天皇訪韓を巡る騒動

イ・ミョンバク韓国大統領が天皇訪韓招請し、それについての議論が海峡の両方で沸き起こっているようだ。
「歴史清算の保障手形」の認識は困る…「日王訪韓」に慎重論強まる - 東亜日報
これはむしろ、歴史問題にけりをつけたい韓国内保守派の「日韓関係重視」の姿勢によって発生しているのではないか。
国内法上はともかくとして、対外的には天皇は事実上、国家元首として処遇されている。
幾度となく韓国から国家元首である大統領が来日していることを踏まえれば、天皇訪韓が実現しないのは「非礼」である。しかしもちろん、それには双方の事情があってのことであり、その事情は今後も当面は変わらないだろう。

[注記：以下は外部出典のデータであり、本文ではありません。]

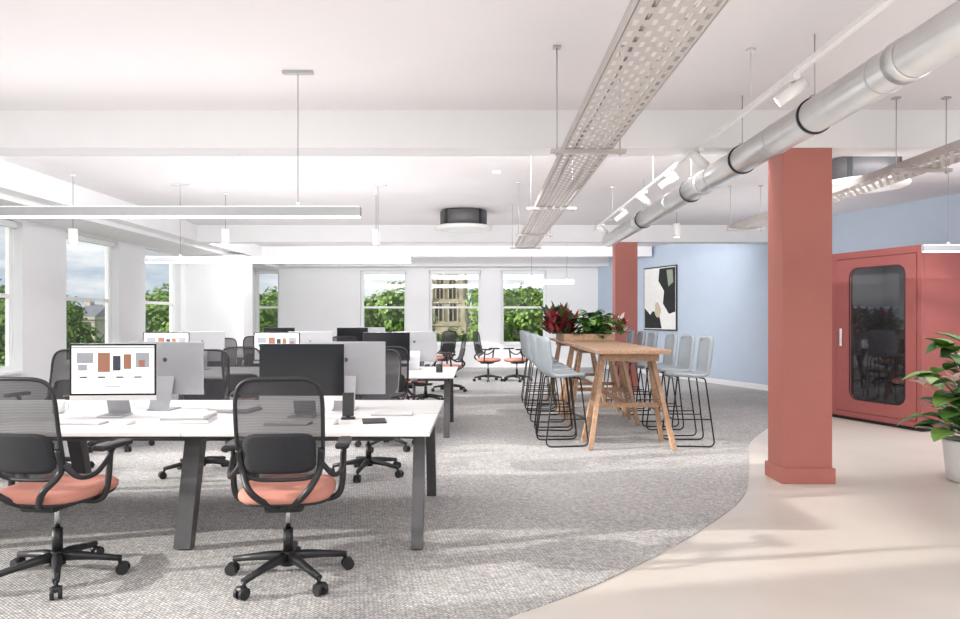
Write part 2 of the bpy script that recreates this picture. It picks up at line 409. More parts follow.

天皇訪韓すれば、何らかの形であれ過去の植民地支配に対する謝罪を行うのは避けられない。
日本の国内事情的に言えば、まず、これは天皇の政治利用ではないかと言う批判があるだろう。純粋に法的な地位で言えば、天皇は「国民統合の象徴」であり、国家や国民を代表する立場にはない。

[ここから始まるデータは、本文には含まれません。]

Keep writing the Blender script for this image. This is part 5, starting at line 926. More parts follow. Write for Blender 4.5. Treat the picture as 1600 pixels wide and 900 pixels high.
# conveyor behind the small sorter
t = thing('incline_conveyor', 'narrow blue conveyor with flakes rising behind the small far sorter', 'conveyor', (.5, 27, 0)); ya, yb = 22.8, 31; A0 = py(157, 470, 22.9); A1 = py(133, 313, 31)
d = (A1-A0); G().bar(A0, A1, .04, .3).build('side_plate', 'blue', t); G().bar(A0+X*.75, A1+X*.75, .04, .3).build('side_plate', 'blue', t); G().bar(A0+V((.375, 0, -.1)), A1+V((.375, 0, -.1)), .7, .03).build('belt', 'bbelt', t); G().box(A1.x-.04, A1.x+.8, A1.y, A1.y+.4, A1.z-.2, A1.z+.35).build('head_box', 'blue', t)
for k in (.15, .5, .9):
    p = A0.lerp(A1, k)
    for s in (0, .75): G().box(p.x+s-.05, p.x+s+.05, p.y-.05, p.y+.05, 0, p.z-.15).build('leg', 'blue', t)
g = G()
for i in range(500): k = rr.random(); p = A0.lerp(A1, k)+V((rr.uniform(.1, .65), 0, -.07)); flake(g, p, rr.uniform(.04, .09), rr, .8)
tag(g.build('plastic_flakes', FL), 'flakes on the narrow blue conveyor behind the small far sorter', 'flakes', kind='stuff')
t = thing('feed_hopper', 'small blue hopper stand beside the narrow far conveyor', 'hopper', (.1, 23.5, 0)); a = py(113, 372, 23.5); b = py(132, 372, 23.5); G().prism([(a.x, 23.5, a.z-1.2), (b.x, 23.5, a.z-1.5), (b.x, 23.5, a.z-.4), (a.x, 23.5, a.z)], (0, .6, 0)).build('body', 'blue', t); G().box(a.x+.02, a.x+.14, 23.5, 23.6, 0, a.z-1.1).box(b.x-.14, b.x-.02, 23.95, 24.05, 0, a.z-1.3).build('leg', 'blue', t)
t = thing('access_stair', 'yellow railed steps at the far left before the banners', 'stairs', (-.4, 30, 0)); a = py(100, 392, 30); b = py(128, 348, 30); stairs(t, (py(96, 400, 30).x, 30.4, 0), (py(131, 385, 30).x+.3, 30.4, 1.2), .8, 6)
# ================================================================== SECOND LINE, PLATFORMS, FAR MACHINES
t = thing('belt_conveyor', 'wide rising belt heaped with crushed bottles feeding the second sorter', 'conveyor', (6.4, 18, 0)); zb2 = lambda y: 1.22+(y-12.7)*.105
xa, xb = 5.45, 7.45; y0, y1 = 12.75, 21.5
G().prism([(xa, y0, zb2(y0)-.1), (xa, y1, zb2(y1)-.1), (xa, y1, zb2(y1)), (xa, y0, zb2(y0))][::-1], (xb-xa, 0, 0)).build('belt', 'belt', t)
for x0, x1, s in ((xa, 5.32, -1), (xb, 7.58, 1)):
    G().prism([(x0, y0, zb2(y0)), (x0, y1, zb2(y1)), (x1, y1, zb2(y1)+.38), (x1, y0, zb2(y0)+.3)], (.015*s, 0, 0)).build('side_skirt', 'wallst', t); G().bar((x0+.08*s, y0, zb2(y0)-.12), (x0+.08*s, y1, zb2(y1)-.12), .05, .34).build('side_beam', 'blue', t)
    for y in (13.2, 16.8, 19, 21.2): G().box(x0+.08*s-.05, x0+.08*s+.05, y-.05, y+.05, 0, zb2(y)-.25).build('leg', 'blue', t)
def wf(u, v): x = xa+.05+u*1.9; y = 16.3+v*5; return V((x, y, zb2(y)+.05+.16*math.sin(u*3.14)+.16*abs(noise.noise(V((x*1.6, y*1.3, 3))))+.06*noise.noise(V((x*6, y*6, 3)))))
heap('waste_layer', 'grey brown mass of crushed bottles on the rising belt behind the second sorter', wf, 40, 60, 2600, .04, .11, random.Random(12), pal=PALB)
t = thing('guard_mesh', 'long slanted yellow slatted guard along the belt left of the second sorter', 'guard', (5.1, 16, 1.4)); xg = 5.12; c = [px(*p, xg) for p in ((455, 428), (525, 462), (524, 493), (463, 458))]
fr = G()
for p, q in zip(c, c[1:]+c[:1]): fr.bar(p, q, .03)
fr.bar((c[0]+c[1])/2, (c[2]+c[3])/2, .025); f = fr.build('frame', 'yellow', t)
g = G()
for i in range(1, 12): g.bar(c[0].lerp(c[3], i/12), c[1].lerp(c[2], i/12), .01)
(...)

すでになし崩し的にその歯止めは形骸化しているが、本来、政府が天皇の権威を利用した旧天皇制に批判的であってしかるべき左翼が与党となった以上、この種の政治利用についてはより慎重になると思われるし、また、そうであって欲しい。
仮に、天皇訪韓して、謝罪したとして、その謝罪が「不充分」であれば韓国人が納得しないだろうし、「行き過ぎ」であれば日本人の間に反韓意識が強まるだろう。
形だけではない、心からの謝罪でなければ、韓国人は決して謝罪と認めないだろうし、その「心からの謝罪」は韓国側のみの視点に全面的に屈するということだから、どのみち、日本人が「心から謝罪する」ことはあり得ないのだ。
仮に韓国側の視点に立ってみて、天皇訪韓・謝罪が行われたとする。その形式がなされたということに、一時的な満足は得るかも知れないが、その形式によってすべてを清算しようとする動きがおそらく日本人の意識には必ず出てくるはずである。
ラッド首相の原住民への謝罪、ブラウン首相の同性愛者への謝罪と同じく、謝罪という区切りによって、過去および現在の権益を保持し、一方で国家的な損失をほとんど負担しないという、「欺瞞の謝罪」となるだろう。
オーストラリアは原住民に謝罪はしても、侵略者である白人はなおもそこに居住しているし、本来、オーストラリア政府のものではない地下資源を略奪しているのだ。
逆に言えば、オーストラリア国家の存続という権益を維持するために、謝罪を行っているのであって、「帝国主義の反省」は帝国主義的な意図に基づいている。
それと同じ構図がおそらく日韓間の「歴史認識の問題」でも謝罪したとしても必ず生じるだろうし、「徹底的」な謝罪がなければ、おそらく韓国人は納得しない。
だが、仮に心からの反省を日本人がするならば、日本人の言い分に対して、韓国側が合理的な反論と説得を行う必要もあり、「他者には他者の言い分がある」という理解が韓国側に欠けているために、相互理解は難しく、「心からの謝罪」も難しい。
・形式的な謝罪
・それに基づく国際法の枠組みにおける補償
にとどめるべきで、日本側としてはすでに両方とも終了している。それを越えた普遍的な歴史そのものを遡上にするのであれば、「当時の世界における普遍的な国家行動の是非」「国家における侵略性の是非」そのものを検討せざるを得なくなるだろう。